> _Exercise objective_
Find the line with "Write a Blender" and the line with "C = scene.collection", then repeat both of them and every line in between exactly. Omit the pictures.

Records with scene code
____________
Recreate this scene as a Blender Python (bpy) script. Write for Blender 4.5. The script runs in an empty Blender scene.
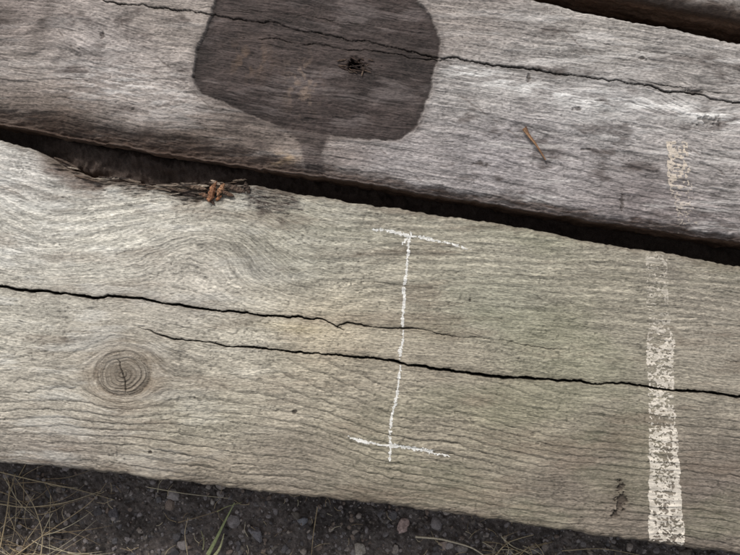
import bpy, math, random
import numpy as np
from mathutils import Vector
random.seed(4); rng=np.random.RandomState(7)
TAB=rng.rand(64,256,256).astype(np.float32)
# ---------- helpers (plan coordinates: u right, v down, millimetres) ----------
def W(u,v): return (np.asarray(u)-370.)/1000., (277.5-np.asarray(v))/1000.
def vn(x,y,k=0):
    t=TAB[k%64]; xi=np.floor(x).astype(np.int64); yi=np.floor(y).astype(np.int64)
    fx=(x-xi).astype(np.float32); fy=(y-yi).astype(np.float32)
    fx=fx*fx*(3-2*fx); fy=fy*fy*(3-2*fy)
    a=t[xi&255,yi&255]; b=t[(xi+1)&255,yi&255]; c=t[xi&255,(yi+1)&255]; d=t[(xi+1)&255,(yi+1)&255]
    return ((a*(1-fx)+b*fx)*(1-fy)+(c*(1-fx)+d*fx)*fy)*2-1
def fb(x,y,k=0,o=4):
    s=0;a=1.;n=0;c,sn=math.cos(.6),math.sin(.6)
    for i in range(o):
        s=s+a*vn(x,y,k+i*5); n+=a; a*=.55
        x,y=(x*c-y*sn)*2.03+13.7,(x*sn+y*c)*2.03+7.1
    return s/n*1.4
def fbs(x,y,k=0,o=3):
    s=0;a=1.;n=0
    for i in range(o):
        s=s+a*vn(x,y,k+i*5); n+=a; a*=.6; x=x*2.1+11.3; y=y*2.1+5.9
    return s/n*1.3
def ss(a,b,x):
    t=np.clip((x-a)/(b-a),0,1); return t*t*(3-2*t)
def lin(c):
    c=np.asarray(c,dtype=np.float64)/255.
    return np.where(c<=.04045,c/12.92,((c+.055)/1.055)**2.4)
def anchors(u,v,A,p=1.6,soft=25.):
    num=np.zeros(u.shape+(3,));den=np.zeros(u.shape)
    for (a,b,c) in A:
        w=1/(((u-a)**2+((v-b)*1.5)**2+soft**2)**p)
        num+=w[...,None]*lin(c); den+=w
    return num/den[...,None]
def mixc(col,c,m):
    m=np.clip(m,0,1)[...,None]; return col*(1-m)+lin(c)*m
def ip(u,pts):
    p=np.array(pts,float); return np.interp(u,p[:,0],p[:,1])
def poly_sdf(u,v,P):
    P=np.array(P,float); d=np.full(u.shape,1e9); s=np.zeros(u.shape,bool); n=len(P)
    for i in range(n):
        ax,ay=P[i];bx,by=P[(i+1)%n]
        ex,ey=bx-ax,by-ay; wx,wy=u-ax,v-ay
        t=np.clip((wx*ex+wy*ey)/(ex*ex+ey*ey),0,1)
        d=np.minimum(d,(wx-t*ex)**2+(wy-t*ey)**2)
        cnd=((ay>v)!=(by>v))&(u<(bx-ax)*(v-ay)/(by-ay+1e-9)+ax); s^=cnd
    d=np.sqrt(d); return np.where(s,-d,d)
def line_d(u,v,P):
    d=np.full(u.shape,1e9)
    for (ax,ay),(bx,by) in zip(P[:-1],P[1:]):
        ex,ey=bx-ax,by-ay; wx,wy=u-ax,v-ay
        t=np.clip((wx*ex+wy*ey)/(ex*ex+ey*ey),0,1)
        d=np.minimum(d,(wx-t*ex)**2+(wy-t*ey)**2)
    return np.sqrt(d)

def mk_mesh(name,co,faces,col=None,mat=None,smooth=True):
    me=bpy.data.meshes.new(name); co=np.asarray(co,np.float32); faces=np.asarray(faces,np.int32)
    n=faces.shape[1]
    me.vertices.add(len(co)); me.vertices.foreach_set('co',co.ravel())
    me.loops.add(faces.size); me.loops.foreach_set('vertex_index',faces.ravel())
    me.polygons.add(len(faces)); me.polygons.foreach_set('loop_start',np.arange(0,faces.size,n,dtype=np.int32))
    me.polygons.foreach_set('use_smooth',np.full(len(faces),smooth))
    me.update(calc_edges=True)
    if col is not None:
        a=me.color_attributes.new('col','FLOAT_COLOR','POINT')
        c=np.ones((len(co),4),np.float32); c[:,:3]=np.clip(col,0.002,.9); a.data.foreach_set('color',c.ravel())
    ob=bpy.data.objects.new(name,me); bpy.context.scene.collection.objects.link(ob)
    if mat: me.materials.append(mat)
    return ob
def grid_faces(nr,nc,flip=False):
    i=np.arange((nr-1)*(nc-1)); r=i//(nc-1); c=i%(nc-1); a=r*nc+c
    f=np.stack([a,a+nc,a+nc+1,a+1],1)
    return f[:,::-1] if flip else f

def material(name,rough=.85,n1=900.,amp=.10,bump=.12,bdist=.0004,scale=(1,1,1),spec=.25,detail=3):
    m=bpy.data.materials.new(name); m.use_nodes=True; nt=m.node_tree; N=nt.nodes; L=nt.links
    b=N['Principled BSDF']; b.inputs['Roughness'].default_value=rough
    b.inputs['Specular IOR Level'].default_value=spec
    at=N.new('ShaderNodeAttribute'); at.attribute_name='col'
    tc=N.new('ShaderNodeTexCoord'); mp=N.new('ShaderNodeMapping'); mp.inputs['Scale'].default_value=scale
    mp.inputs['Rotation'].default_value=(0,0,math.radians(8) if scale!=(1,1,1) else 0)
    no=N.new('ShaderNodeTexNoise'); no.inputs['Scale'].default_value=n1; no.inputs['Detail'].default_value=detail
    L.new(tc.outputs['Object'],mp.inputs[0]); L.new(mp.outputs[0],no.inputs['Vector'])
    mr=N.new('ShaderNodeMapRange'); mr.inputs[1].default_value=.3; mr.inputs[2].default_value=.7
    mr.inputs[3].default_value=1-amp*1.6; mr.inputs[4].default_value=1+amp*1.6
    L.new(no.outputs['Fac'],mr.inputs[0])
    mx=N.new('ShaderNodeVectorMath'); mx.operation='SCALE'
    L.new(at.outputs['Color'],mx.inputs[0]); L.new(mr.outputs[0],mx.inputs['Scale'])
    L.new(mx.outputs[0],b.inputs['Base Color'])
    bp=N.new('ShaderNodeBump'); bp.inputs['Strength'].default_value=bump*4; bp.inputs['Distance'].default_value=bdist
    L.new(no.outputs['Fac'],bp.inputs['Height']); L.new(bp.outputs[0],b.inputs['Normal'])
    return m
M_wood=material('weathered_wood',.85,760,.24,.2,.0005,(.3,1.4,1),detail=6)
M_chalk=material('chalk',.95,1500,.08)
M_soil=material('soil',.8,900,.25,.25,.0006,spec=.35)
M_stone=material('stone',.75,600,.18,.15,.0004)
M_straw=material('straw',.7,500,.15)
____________
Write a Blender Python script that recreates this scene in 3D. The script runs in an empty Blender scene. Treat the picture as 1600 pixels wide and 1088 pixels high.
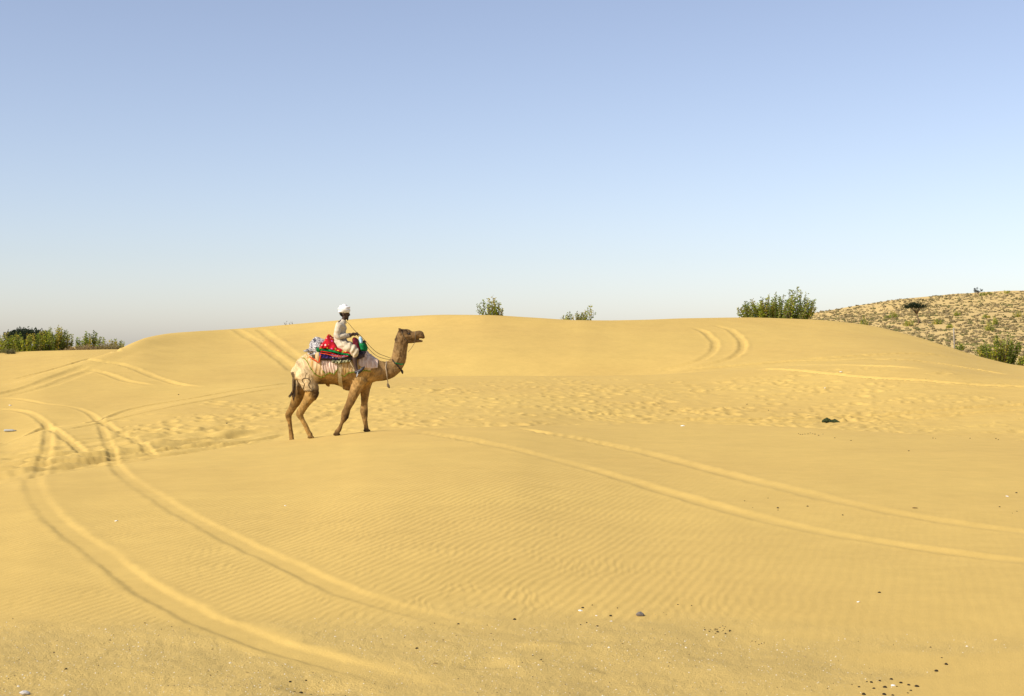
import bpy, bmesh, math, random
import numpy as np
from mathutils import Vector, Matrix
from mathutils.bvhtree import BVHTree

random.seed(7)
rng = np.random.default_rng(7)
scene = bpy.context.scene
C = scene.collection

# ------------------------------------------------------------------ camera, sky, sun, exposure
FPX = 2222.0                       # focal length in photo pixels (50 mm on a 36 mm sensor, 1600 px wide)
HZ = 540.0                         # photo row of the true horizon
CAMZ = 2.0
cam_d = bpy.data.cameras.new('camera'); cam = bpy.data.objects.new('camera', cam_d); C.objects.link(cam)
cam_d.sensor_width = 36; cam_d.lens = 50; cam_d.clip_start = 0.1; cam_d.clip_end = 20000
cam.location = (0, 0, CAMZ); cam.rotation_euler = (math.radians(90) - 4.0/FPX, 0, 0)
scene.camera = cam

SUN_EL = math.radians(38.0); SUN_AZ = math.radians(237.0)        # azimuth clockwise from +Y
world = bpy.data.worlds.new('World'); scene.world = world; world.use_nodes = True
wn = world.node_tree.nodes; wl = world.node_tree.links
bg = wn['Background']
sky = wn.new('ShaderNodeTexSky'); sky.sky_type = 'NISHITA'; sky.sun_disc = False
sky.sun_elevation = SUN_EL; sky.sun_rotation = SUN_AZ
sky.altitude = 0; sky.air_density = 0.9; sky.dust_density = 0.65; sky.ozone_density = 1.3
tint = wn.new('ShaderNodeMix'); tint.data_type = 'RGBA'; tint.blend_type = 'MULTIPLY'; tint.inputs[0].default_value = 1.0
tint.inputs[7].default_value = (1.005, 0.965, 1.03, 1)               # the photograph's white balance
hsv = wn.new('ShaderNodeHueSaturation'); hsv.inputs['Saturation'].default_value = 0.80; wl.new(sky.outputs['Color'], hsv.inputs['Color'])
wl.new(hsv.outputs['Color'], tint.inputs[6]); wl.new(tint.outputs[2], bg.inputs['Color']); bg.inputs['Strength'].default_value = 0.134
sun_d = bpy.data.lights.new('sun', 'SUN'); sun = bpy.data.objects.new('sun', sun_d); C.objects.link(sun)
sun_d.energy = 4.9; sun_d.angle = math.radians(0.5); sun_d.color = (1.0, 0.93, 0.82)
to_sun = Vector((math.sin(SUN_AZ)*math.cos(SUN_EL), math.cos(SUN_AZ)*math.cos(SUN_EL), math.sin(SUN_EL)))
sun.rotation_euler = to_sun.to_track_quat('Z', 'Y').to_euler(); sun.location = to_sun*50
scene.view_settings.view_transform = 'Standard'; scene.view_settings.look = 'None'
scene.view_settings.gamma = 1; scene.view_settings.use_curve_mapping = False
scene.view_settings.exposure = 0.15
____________
> _Solution_
Write a Blender Python script that recreates this scene in 3D. The script runs in an empty Blender scene. Treat the picture as 1600 pixels wide and 1088 pixels high.
import bpy, bmesh, math, random
import numpy as np
from mathutils import Vector, Matrix
from mathutils.bvhtree import BVHTree

random.seed(7)
rng = np.random.default_rng(7)
scene = bpy.context.scene
C = scene.collection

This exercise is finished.